Before people get carried away about crowds, first consider the primary purpose of the NRC to date. To provide a tier two competition to provide the player pipeline bridge between Super Rugby and Club Rugby. A compliment to the competition is it has not forgotten the rugby towns around Australia, the game has been taken to the people.

That said surely the 2018 Round 1, Sydney City v Country fixture at the Leichhardt Oval should have drawn a greater crowd than 1,100. Now consider reports in 2017 of a crowd in the vicinity of 15,000 flocking to Manly Oval to see Manly take on the Warringah Rats, and reports suggest 20,000 grand final attendance for the Warringah Rats verse the North Suburbs of the Shute Shield.
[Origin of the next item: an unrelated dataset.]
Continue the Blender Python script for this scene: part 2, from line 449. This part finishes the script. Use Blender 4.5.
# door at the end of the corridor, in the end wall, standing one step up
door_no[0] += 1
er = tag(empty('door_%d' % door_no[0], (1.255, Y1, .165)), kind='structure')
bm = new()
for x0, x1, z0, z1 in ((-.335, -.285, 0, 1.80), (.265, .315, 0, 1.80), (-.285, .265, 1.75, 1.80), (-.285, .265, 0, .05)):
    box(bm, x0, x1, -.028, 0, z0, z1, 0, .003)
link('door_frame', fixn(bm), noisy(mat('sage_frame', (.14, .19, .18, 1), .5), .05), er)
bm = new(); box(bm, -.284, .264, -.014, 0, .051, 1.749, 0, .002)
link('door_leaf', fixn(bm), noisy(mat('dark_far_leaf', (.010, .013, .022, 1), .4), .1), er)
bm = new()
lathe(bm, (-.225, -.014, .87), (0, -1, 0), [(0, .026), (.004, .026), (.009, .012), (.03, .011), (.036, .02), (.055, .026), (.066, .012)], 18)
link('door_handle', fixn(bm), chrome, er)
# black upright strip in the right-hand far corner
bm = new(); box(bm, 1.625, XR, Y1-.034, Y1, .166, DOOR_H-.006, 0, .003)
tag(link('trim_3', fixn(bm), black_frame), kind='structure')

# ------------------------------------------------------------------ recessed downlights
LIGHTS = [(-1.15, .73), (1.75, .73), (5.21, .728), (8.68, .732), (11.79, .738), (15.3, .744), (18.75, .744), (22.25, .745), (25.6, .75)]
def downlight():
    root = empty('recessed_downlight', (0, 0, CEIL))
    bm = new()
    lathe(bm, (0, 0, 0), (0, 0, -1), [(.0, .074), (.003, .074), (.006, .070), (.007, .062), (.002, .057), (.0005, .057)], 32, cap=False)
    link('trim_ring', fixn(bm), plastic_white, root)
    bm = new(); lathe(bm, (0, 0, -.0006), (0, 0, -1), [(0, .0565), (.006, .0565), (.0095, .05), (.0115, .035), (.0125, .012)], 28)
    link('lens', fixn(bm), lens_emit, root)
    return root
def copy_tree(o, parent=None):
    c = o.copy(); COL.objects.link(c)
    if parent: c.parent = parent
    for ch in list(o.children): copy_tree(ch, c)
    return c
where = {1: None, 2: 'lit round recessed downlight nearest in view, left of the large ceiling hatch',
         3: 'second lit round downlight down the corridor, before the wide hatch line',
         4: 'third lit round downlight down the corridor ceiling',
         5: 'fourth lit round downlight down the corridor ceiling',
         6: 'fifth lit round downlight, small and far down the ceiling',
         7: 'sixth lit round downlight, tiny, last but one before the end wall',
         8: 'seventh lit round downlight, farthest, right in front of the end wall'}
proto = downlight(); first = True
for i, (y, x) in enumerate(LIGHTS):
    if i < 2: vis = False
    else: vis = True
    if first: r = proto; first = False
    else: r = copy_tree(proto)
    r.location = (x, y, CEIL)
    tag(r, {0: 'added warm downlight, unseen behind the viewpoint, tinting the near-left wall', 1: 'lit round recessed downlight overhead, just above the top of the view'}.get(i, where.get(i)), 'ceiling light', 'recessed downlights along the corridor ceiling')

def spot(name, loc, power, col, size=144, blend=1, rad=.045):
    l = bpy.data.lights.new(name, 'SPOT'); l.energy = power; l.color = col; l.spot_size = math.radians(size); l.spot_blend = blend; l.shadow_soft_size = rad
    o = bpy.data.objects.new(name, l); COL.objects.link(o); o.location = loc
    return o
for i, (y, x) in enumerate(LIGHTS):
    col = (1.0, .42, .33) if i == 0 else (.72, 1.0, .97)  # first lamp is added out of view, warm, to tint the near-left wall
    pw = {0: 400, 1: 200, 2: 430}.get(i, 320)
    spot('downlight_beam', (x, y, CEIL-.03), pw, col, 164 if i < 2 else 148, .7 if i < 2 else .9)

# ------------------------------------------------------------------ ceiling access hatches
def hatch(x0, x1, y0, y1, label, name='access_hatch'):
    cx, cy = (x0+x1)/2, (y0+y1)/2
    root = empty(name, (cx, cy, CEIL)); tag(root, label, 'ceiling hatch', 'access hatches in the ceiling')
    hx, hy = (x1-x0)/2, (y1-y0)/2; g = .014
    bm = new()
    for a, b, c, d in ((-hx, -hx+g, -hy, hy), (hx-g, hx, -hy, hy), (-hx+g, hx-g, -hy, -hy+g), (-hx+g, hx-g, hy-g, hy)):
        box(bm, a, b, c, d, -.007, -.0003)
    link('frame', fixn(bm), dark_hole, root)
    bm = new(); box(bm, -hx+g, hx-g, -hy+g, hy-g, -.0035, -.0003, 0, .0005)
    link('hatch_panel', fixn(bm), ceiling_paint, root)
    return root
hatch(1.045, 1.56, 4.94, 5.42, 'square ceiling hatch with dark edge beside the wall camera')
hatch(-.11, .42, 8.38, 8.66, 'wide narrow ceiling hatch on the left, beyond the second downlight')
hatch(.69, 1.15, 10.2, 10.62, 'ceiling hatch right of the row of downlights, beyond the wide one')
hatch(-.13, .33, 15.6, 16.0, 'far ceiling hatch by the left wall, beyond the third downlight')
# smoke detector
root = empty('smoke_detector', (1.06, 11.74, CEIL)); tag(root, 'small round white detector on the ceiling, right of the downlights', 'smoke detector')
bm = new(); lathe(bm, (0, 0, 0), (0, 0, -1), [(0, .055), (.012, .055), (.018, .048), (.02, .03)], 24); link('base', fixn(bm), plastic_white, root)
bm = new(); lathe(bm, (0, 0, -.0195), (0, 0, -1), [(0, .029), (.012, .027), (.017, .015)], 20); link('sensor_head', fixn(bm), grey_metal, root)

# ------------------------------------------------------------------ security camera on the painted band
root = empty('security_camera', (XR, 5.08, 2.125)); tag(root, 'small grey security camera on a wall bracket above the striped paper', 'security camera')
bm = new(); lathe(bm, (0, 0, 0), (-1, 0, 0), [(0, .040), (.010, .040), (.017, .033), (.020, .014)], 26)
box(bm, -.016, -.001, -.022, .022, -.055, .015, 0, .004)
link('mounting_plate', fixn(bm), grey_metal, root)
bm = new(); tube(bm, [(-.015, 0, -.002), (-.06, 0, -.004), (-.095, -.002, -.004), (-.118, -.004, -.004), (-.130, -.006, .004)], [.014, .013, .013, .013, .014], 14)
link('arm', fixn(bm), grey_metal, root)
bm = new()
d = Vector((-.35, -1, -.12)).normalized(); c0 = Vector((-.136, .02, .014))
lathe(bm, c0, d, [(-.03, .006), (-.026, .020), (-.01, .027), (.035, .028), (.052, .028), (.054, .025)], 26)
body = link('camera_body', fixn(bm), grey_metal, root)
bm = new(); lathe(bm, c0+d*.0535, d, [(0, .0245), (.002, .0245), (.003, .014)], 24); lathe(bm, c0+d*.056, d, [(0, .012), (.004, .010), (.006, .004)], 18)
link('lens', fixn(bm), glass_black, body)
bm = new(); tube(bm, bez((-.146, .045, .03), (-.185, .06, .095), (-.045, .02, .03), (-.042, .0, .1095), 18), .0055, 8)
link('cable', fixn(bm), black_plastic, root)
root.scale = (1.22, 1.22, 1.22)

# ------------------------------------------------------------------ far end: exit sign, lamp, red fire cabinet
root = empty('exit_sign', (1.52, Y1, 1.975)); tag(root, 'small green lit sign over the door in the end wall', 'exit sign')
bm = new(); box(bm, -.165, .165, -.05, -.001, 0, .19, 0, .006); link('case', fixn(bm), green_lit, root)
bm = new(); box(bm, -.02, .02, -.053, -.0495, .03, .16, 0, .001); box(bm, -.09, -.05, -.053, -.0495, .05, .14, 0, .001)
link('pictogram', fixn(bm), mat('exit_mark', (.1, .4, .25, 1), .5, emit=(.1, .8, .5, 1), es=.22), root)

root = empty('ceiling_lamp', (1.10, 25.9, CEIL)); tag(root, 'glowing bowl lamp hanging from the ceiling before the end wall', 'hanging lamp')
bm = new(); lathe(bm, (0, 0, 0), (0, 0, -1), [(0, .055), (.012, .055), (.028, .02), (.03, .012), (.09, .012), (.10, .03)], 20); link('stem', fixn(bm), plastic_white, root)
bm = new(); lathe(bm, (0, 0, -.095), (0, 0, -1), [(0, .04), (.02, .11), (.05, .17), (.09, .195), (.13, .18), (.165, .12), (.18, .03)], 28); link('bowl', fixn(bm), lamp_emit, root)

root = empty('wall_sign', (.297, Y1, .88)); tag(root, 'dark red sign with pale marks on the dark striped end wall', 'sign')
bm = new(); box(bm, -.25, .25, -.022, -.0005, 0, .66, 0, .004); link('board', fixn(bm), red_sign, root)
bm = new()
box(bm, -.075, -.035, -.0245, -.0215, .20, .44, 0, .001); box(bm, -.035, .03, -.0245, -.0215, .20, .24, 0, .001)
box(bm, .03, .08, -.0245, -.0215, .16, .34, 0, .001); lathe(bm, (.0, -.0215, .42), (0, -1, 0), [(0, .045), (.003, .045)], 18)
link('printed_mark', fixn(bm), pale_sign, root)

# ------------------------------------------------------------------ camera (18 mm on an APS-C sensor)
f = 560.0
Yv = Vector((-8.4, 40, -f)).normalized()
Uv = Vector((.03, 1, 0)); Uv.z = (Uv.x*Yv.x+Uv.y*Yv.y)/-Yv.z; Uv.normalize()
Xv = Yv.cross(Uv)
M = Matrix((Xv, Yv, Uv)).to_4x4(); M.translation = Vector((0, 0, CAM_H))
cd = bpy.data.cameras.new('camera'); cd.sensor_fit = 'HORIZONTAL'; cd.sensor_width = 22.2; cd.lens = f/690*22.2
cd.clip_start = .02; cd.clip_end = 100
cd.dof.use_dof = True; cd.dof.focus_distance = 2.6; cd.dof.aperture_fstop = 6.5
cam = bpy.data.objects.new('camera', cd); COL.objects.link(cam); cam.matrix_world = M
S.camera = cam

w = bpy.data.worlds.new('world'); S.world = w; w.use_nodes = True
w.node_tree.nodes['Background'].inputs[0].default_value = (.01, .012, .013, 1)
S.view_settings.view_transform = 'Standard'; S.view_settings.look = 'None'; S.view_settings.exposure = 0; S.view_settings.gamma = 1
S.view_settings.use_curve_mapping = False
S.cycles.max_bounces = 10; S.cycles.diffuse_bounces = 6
Looking to 2019, many Rugby faithful from Sydney will travel to the World Cup. Historically the lowest crowds for the NRC were in the 2015 World Cup year, and 2019 is a World Cup year. Sydney crowds may drop even lower yet in 2019.

But what do you think, why is club rugby in Sydney attracting more fans than the NRC? Is it more about the connection with the grassroots community, the lack of success of the NSW NRC teams or are there other circumstances at play?

And what are the key factors for the Sydney Rays and NSW Country Eagles to finally hold the toaster rack aloft in 2019? The Rays did, after all, win the now-defunct Australian Rugby Championship in 2007 before a crowd of 1800 at Bluetongue Central Coast Stadium.